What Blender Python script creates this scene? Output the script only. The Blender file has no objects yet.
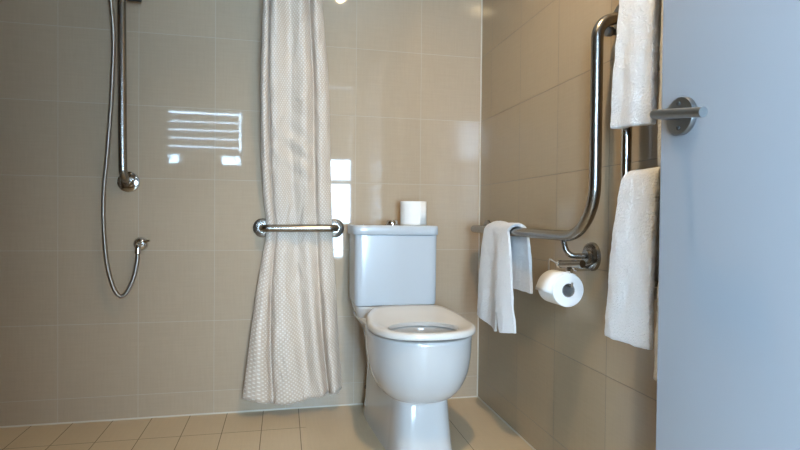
import bpy, bmesh, math, random
from mathutils import Vector, Matrix, noise
random.seed(7)
PI = math.pi
scene = bpy.context.scene
COL = scene.collection

# ------------------------------------------------------------ materials
def new_mat(name):
    m = bpy.data.materials.new(name); m.use_nodes = True
    nt = m.node_tree
    return m, nt, nt.nodes['Principled BSDF']

def simple(name, col, rough=.5, metal=0., spec=.5, bump=0., bscale=200., sheen=0., sss=0., coat=0., var=0., bdist=.002):
    m, nt, b = new_mat(name)
    b.inputs['Base Color'].default_value = (*col, 1)
    b.inputs['Roughness'].default_value = rough
    b.inputs['Metallic'].default_value = metal
    b.inputs['Specular IOR Level'].default_value = spec
    b.inputs['Sheen Weight'].default_value = sheen
    b.inputs['Coat Weight'].default_value = coat
    b.inputs['Coat Roughness'].default_value = .05
    if sss:
        b.inputs['Subsurface Weight'].default_value = sss
        b.inputs['Subsurface Scale'].default_value = .01
    tc = nt.nodes.new('ShaderNodeTexCoord')
    nz = nt.nodes.new('ShaderNodeTexNoise'); nz.inputs['Scale'].default_value = bscale
    nz.inputs['Detail'].default_value = 3
    nt.links.new(tc.outputs['Object'], nz.inputs['Vector'])
    if bump:
        bp = nt.nodes.new('ShaderNodeBump'); bp.inputs['Strength'].default_value = bump
        bp.inputs['Distance'].default_value = bdist
        nt.links.new(nz.outputs['Fac'], bp.inputs['Height'])
        nt.links.new(bp.outputs['Normal'], b.inputs['Normal'])
    if var:
        mx = nt.nodes.new('ShaderNodeMix'); mx.data_type = 'RGBA'
        mx.inputs['A'].default_value = (*[c * (1 - var) for c in col], 1)
        mx.inputs['B'].default_value = (*[min(1, c * (1 + var)) for c in col], 1)
        nt.links.new(nz.outputs['Fac'], mx.inputs['Factor'])
        nt.links.new(mx.outputs['Result'], b.inputs['Base Color'])
    return m

def brick(nt, vec, w, mortar, offs, h=None):
    mp = nt.nodes.new('ShaderNodeMapping'); mp.inputs['Location'].default_value = (-offs[0], -offs[1], 0)
    nt.links.new(vec, mp.inputs['Vector'])
    br = nt.nodes.new('ShaderNodeTexBrick')
    br.offset = 0; br.squash = 1
    br.inputs['Scale'].default_value = 1
    br.inputs['Mortar Size'].default_value = mortar
    br.inputs['Mortar Smooth'].default_value = .3
    br.inputs['Brick Width'].default_value = w
    br.inputs['Row Height'].default_value = h or w
    br.inputs['Color1'].default_value = (0, 0, 0, 1)
    br.inputs['Color2'].default_value = (1, 1, 1, 1)
    br.inputs['Mortar'].default_value = (.5, .5, .5, 1)
    nt.links.new(mp.outputs['Vector'], br.inputs['Vector'])
    return br

def tile_mat(name, axes, offs, base, grout, rough=.12, w=.3, mortar=.0013, second=None, hh=None):
    """axes: which object-space components make the tile plane; offs: a grout line on each axis"""
    m, nt, b = new_mat(name)
    N, L = nt.nodes, nt.links
    tc = N.new('ShaderNodeTexCoord')
    sp = N.new('ShaderNodeSeparateXYZ'); L.new(tc.outputs['Object'], sp.inputs[0])
    cb = N.new('ShaderNodeCombineXYZ')
    L.new(sp.outputs[axes[0]], cb.inputs[0]); L.new(sp.outputs[axes[1]], cb.inputs[1])
    br = brick(nt, cb.outputs[0], w, mortar, offs, hh)
    fac, col = br.outputs['Fac'], br.outputs['Color']
    if second:                                   # a second tile format beyond x = limit (shower floor)
        w2, m2, o2, lim, h2 = second
        br2 = brick(nt, cb.outputs[0], w2, m2, o2, h2)
        lt = N.new('ShaderNodeMath'); lt.operation = 'LESS_THAN'; lt.inputs[1].default_value = lim
        L.new(sp.outputs['X'], lt.inputs[0])
        mf = N.new('ShaderNodeMix'); mf.data_type = 'FLOAT'
        L.new(lt.outputs[0], mf.inputs['Factor']); L.new(fac, mf.inputs['A']); L.new(br2.outputs['Fac'], mf.inputs['B'])
        mc = N.new('ShaderNodeMix'); mc.data_type = 'RGBA'
        L.new(lt.outputs[0], mc.inputs['Factor']); L.new(col, mc.inputs['A']); L.new(br2.outputs['Color'], mc.inputs['B'])
        fac, col = mf.outputs['Result'], mc.outputs['Result']
    # linen-like streaks within the tile
    n1 = N.new('ShaderNodeTexNoise'); n1.inputs['Scale'].default_value = 1; n1.inputs['Detail'].default_value = 4
    ma = N.new('ShaderNodeMapping'); ma.inputs['Scale'].default_value = (160, 9, 1)
    L.new(cb.outputs[0], ma.inputs['Vector']); L.new(ma.outputs[0], n1.inputs['Vector'])
    n2 = N.new('ShaderNodeTexNoise'); n2.inputs['Scale'].default_value = 1; n2.inputs['Detail'].default_value = 4
    mb = N.new('ShaderNodeMapping'); mb.inputs['Scale'].default_value = (9, 160, 1)
    L.new(cb.outputs[0], mb.inputs['Vector']); L.new(mb.outputs[0], n2.inputs['Vector'])
    ad = N.new('ShaderNodeMath'); ad.operation = 'ADD'
    L.new(n1.outputs['Fac'], ad.inputs[0]); L.new(n2.outputs['Fac'], ad.inputs[1])
    sep = N.new('ShaderNodeSeparateColor'); L.new(col, sep.inputs[0])
    k = N.new('ShaderNodeMath'); k.operation = 'MULTIPLY_ADD'; k.inputs[1].default_value = .25; k.inputs[2].default_value = .36
    L.new(ad.outputs[0], k.inputs[0])
    k2 = N.new('ShaderNodeMath'); k2.operation = 'MULTIPLY_ADD'; k2.inputs[1].default_value = .10
    L.new(sep.outputs[0], k2.inputs[0]); L.new(k.outputs[0], k2.inputs[2])
    mx = N.new('ShaderNodeMix'); mx.data_type = 'RGBA'
    mx.inputs['A'].default_value = (*[c * .72 for c in base], 1)
    mx.inputs['B'].default_value = (*[c * 1.22 for c in base], 1)
    L.new(k2.outputs[0], mx.inputs['Factor'])
    mg = N.new('ShaderNodeMix'); mg.data_type = 'RGBA'; mg.inputs['B'].default_value = (*grout, 1)
    L.new(fac, mg.inputs['Factor']); L.new(mx.outputs['Result'], mg.inputs['A'])
    L.new(mg.outputs['Result'], b.inputs['Base Color'])
    rr = N.new('ShaderNodeMath'); rr.operation = 'MULTIPLY_ADD'; rr.inputs[1].default_value = .5; rr.inputs[2].default_value = rough
    L.new(fac, rr.inputs[0]); L.new(rr.outputs[0], b.inputs['Roughness'])
    bp = N.new('ShaderNodeBump'); bp.inputs['Strength'].default_value = .5; bp.inputs['Distance'].default_value = -.0012
    L.new(fac, bp.inputs['Height'])
    # each tile lies a hair out of plane, so mirrored things break at the joints
    b.inputs['Specular IOR Level'].default_value = .42
    L.new(bp.outputs['Normal'], b.inputs['Normal'])
    return m

TB, TG = (.42, .325, .225), (.46, .385, .285)
M_back = tile_mat('tile_back', ('X', 'Z'), (-1.792, .10), TB, TG, rough=.035)
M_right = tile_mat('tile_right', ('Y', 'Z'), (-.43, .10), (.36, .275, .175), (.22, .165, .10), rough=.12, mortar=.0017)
M_floor = tile_mat('tile_floor', ('X', 'Y'), (-.22, -.60), (.56, .44, .285), (.19, .145, .095), rough=.32,
                   second=(.15, .0016, (-1.436, -.222), -.812, .3), hh=.6)
M_paint = simple('wall_paint', (.33, .33, .33), .7, bump=.05)
M_ceil = simple('ceiling_paint', (.58, .57, .54), .8, bump=.05)
M_caulk = simple('caulk', (.62, .56, .46), .45)
M_door = simple('door_paint', (.28, .29, .305), .22, bump=.03, bscale=60)
M_frame = simple('door_frame_paint', (.7, .7, .7), .35)
M_china = simple('glazed_china', (.55, .54, .52), .09, coat=.3)
M_seat = simple('seat_plastic', (.68, .65, .60), .2)
M_plastic = simple('tank_plastic', (.48, .51, .53), .16)
M_steel = simple('brushed_steel', (.30, .28, .25), .27, metal=1, bump=.02, bscale=400)
M_chrome = simple('chrome', (.62, .60, .57), .09, metal=1)
M_satin = simple('satin_nickel', (.25, .26, .265), .34, metal=1)
M_dark = simple('dark_rubber', (.03, .03, .03), .5)
M_paper = simple('tissue_paper', (.84, .81, .76), .9, bump=.3, bscale=500)
M_core = simple('cardboard_core', (.32, .29, .26), .85)
M_towel = simple('terry_cotton', (.72, .71, .69), .95, bump=1., bscale=210, sheen=.4, var=.05, bdist=.005)
M_white = simple('white_plastic', (.8, .8, .8), .4)
M_bedfloor = simple('bedroom_carpet', (.16, .15, .14), .95, bump=.5)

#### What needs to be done
Take the lines from the start of the material to the line with "COL = scene.collection", both included, and transcribe them exactly without the pictures.

#### Exercise result
What Blender Python script creates this scene? Output the script only. The Blender file has no objects yet.
import bpy, bmesh, math, random
from mathutils import Vector, Matrix, noise
random.seed(7)
PI = math.pi
scene = bpy.context.scene
COL = scene.collection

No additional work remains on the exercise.